Méditerranée orientale : La Turquie annonce des manoeuvres navales avec des tirs réels

Depuis le 25 août, la Grèce, la République de Chypre, l’Italie et la France [avec trois Rafale et une frégate] mènent l’exercice naval et aérien « Eunomia » en Méditerranée orientale, pour « renforcer la sécurité et la stabilité dans l’ensemble de la région et de garantir la liberté de navigation ». Et cela face à la Turquie, qui y revendique le droit de prospecter, sous escorte militaire, des gisements d’hydrocarbures dans des secteurs revendiqués par Athènes et Nicosie.

Alors que l’Allemagne, qui assure la présidence tournant de l’Union européenne, tente d’apaiser les tensions entre la Grèce et la Turquie, le président turc, Recep Tayyip Erdogan, se veut intraitable. « La Turquie prendra ce qui lui revient de droit en mer Noire, en mer Egée et en Méditerranée […] Nous ne ferons absolument aucune concession sur ce qui nous appartient », a-t-il dit, le 26 août, assurant de la détermination d’Ankara « à faire tout ce qui est nécessaire sur les plans politique, écononomique et militaire. »

En outre, lors d’un entretien téléphonique avec Donald Trump, son homologue américain, M. Erdogan a affirmé que la Turquie n’était pas le pays qui « provoquait l’instabilité en Méditerranée orientale »… alors que des navires de recherche sismique turcs naviguent dans des eaux situées entre la Crète et la République de Chypre. « Le force prime le droit », aurait dit Bismarck. Sans doute pense-t-on à Athènes [ainsi qu’à Paris] que le président turc s’en inspire…

Quoi qu’il en soit, la Grèce a fait savoir qu’elle est disposée à discuter avec Ankara, à la condition que la Turquie cesse ses « provocations ». Côté turc, on se dit également prêt à négocier seulement… si Athènes renonce à poser des conditions préalables. Et au regard des dernières annonces, le dialogue va être compliqué…

En effet, Ankara vient d’émettre une nouvelle notice maritime [Navtex] indiquant que les activités de son navire de recherche Oruç Reis, dont la présence entre la Crète et Chypre explique en grande partie les tensions actuelles, allaient être encore prolongée jusqu’au 1er septembre.

Mais ce n’est pas tout : il est aussi question de nouvelles manoeuvres navales turques, impliquant des « tirs réels ». Cependant, ces dernières se dérouleront les 1er et 2 septembre, au large de la ville d’Iskenderun, qui, quand elle s’appellait encore Alexandrette, avait été placée sous mandat français après l’effondement de l’Empire Ottoman.

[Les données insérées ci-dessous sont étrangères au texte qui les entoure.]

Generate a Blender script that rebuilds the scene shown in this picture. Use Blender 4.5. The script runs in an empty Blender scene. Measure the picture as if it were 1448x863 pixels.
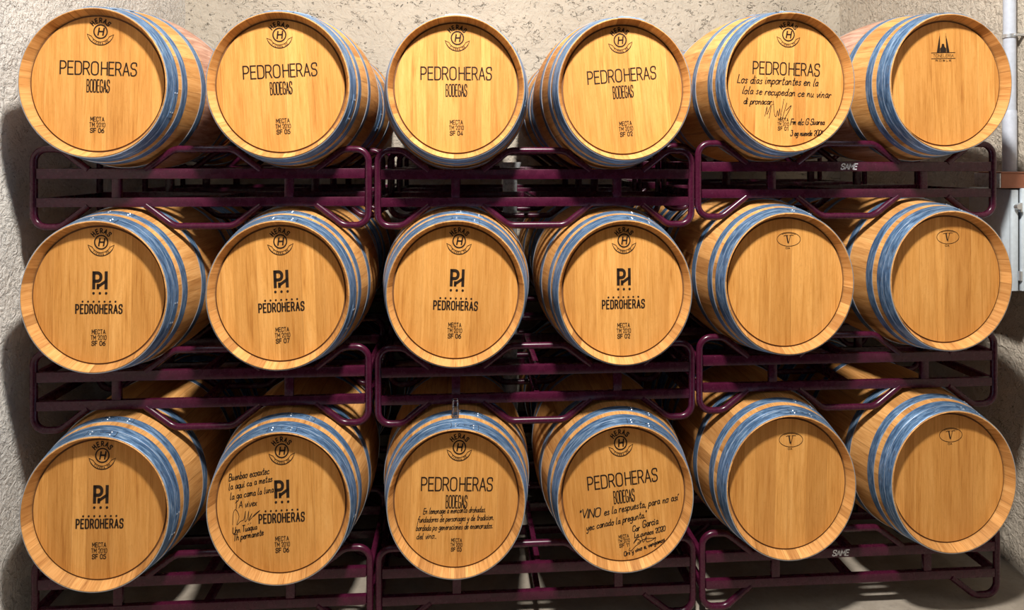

Justement, s’agissant de la France, le minsitre turc de la Défense, Hulusi Akar, n’a pas ménagé ses critiques à son endroit, comme, du reste, le fit récemment son homologue des Affaires étrangères, Mevlut Cavusoglu, en lui empruntant le même vocabulaire.

« La France, en particulier, devrait cesser de prendre des mesures qui accentuent les tensions. Ils n’obtiendront rien en se comportant comme des caïds « , avait en effet déclaré le chef de la diplomatie turque, le 14 août, après l’envoi, à Chypre puis en Crète, de deux Rafale français.

« Le temps des caïds est révolu. Vous n’avez aucune chance d’obtenir quoi que ce soit de nous en agissant de la sorte », a ainsi déclaré M. Akar, ce 27 août, à propos de la France. « Nos voisins grecs devraient savoir qu’ils ne pourront rien obtenir en appelant les pays comme la France […] Nous, les Turcs et les Grecs, devons résoudre nos problèmes nous-mêmes par le dialogue », a-t-il ajouté.

Cela étant, au début d’une réunion avec les ministres des Affaires étrangères de 27 pays membres de l’Union européenne, le chef de la diplomatie allemande, Heiko Maas, a estimé que les manoeuvres militaires en Méditerranée orientale « doivent cesser ». Et d’ajouter : « Nous avons avons besoin d’une solution diplomatique à ce conflit. Personne ne veut le résoudre avec des bateaux de guerre » dans la région. « Les parties ne vont pas s’asseoir à la même table alors que des bâtiments de guerre se font face », a-t-il poursuivi.

« La crédibilité de l’Europe est en jeu. L’UE […] doit défendre un ordre international global basé sur les valeurs et les principes » de l’Europe », a rétorqué Nikos Christodoulides, le ministre chypriote des Affaires étrangères.